When I graduated in 1959 with my MBA I was offered a senior management position at GE. I was only 25 at the time with only a summer job. They practically worshipped the ground I walked on.
ok, suppose you have a roadmap in CSV format that lists pairs of neighboring cities and the distance between them:
city_1, city_2, 100
city_1, city_3, 150,
city_2, city_4, 15
city_3, city_4, 50
...
city_i, city_j, 85
you do not have the complete list of city-city distances (that is, the distance between city_1 and city_4 is not given, but you can get from city_1 to city_4 by going through either city_2 (total distance 100+15=15) or city_3 (total distance 150+50=200).
PROBLEM 1:
Given an arbitrary pair of cities, find the distance of the shortest path between them
PROBLEM 2:
With n cities, there are (n choose 2) shortest paths. What city or cities have the most shortest paths going through them?
Use whatever reasonably standard language you like.
First of all, those aren't anything like the type of "technical interview" I've had to do, most of which I've passed. The last interview I was at last week asked me to move the zeros of an integer array to the back of the array (without necessarily preserving the order of the non-zeros).
Second of all, I know how to do PROBLEM 1. You create a matrix M where M(i,j) is the distance between city_i and city_j. If there distance is not listed in the file, then M(i,j)=∞. Then you apply Dijkstra's Algorithm (Dijkstra's algorithm - Wikipedia, the free encyclopedia).
I'm a little unsure about what you mean in PROBLEM 2 by "shortest paths". Shortest paths between any 2 cities without stopping in another city? Or what do you mean?
First of all, those aren't anything like the type of "technical interview" I've had to do, most of which I've passed. The last interview I was at last week asked me to move the zeros of an integer array to the back of the array (without necessarily preserving the order of the non-zeros).
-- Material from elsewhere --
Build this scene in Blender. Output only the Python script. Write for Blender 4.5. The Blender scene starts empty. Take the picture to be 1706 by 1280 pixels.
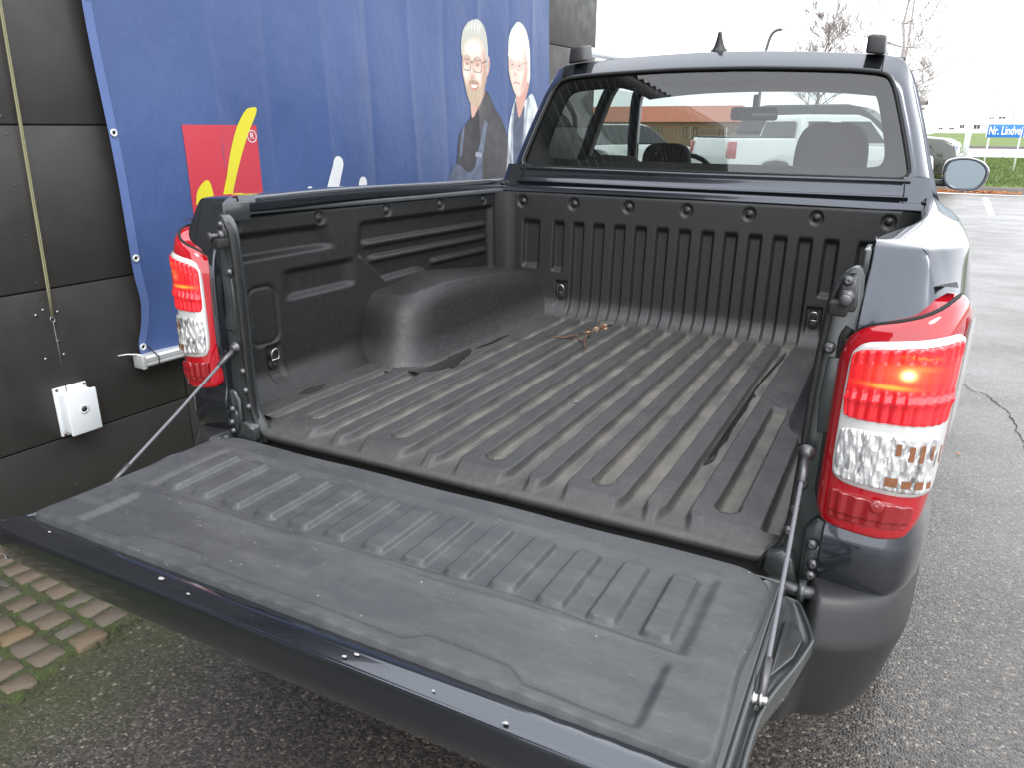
import bpy, bmesh, math, random
import numpy as np
from mathutils import Matrix, Vector, noise as mnoise
S = bpy.context.scene
COL = S.collection
R = math.radians
random.seed(7); rng = np.random.default_rng(7)

# ------------------------------------------------------------------ camera
camd = bpy.data.cameras.new('camera'); cam = bpy.data.objects.new('camera', camd); COL.objects.link(cam)
RW = ((0.8890679, -0.1501289, 0.4324576), (0.4577669, 0.2858228, -0.8418758), (0.0027837, 0.9464495, 0.3228399))
m = Matrix(RW).to_4x4(); m.translation = Vector((0.811502, -1.382817, 1.611824))
cam.matrix_world = m
camd.sensor_fit = 'HORIZONTAL'; camd.sensor_width = 36; camd.lens = 36 * 1256.18 / 1706
camd.clip_start = 0.05; camd.clip_end = 2000
S.camera = cam
S.render.resolution_x = 1024; S.render.resolution_y = 769

# ------------------------------------------------------------------ sky, sun, exposure (bright overcast)
SUN_EL, SUN_AZ = 52, 140          # azimuth clockwise from +Y
wd = bpy.data.worlds.new('World'); S.world = wd; wd.use_nodes = True
wn = wd.node_tree.nodes; wl = wd.node_tree.links
for n in list(wn): wn.remove(n)
sky = wn.new('ShaderNodeTexSky'); sky.sky_type = 'NISHITA'; sky.sun_disc = False
sky.sun_elevation = R(SUN_EL); sky.sun_rotation = R(SUN_AZ)
hs = wn.new('ShaderNodeHueSaturation'); hs.inputs['Saturation'].default_value = .12; hs.inputs['Value'].default_value = 1.0
mx = wn.new('ShaderNodeMix'); mx.data_type = 'RGBA'; mx.inputs[0].default_value = .82
mx.inputs[7].default_value = (9.6, 9.9, 10.4, 1)
bg = wn.new('ShaderNodeBackground'); bg.inputs[1].default_value = .15
ow = wn.new('ShaderNodeOutputWorld')
wl.new(sky.outputs[0], hs.inputs['Color']); wl.new(hs.outputs[0], mx.inputs[6]); wl.new(mx.outputs[2], bg.inputs[0]); wl.new(bg.outputs[0], ow.inputs[0])
sd = bpy.data.lights.new('sun', 'SUN'); sd.energy = .9; sd.angle = R(25); sd.color = (1, .97, .93)
so = bpy.data.objects.new('sun', sd); COL.objects.link(so)
az, el = R(SUN_AZ), R(SUN_EL)
so.rotation_euler = Vector((-math.sin(az) * math.cos(el), -math.cos(az) * math.cos(el), -math.sin(el))).to_track_quat('-Z', 'Y').to_euler()
so.location = (3, -5, 8)
S.view_settings.view_transform = 'Standard'; S.view_settings.look = 'None'
S.view_settings.exposure = 1.0; S.view_settings.gamma = 1.0; S.view_settings.use_curve_mapping = False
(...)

Second of all, I know how to do PROBLEM 1. You create a matrix M where M(i,j) is the distance between city_i and city_j. If there distance is not listed in the file, then M(i,j)=∞. Then you apply Dijkstra's Algorithm (Dijkstra's algorithm - Wikipedia, the free encyclopedia).
I'm a little unsure about what you mean in PROBLEM 2 by "shortest paths". Shortest paths between any 2 cities without stopping in another city? Or what do you mean?
This is the kind of problem I would ask candidates that I am interviewing, and I would consider it about on-par with the difficulty of the "move zeroes to the back" problem (there's the trivial O(nlogn) solution but I bet you can do it in linear time with a couple of counters)
For your PROBLEM 1 solution, are you explicitly building the distance matrix? That's quadratic in space complexity, can you do better?
For PROBLEM 2, the only way to go between to cities without stopping in another city is necessarily if there is a direct route between them.
Here's a worked example. Suppose we had five west coast cities:
seattle portland 150
portland sacramento 580
sacramento la 380
la sandiego 120
So Sacramento is on several shortest paths here, seattle->sandiego and sandiego->seattle, as well as portland<->sacramento, seattle<->sacramento, seattle<->la, portland<->la, sacramento<->la, sacramento<->sandiego. All in all I think we have:
CITY NUMBER OF SHORTEST PATHS GOING THRU CITY
seattle 8
portland 14
sacramento 16
la 14
sandiego 8
EDIT TO ADD: In an in-person interview setting, I would accept breadth first search instead of Dijkstra.
This guy seems to have some personal problems, but the general idea that there are not enough good jobs for all the people who need jobs seems to be true. Companies can support a lot more customers with fewer employees, and there is no reason to think that trend will change.
This guy seems to have some personal problems, but the general idea that there are not enough good jobs for all the people who need jobs seems to be true. Companies can support a lot more customers with fewer employees, and there is no reason to think that trend will change.
Oh absolutely, automation is killing the demand for labor, and I won't work in places that help to accelerate that process.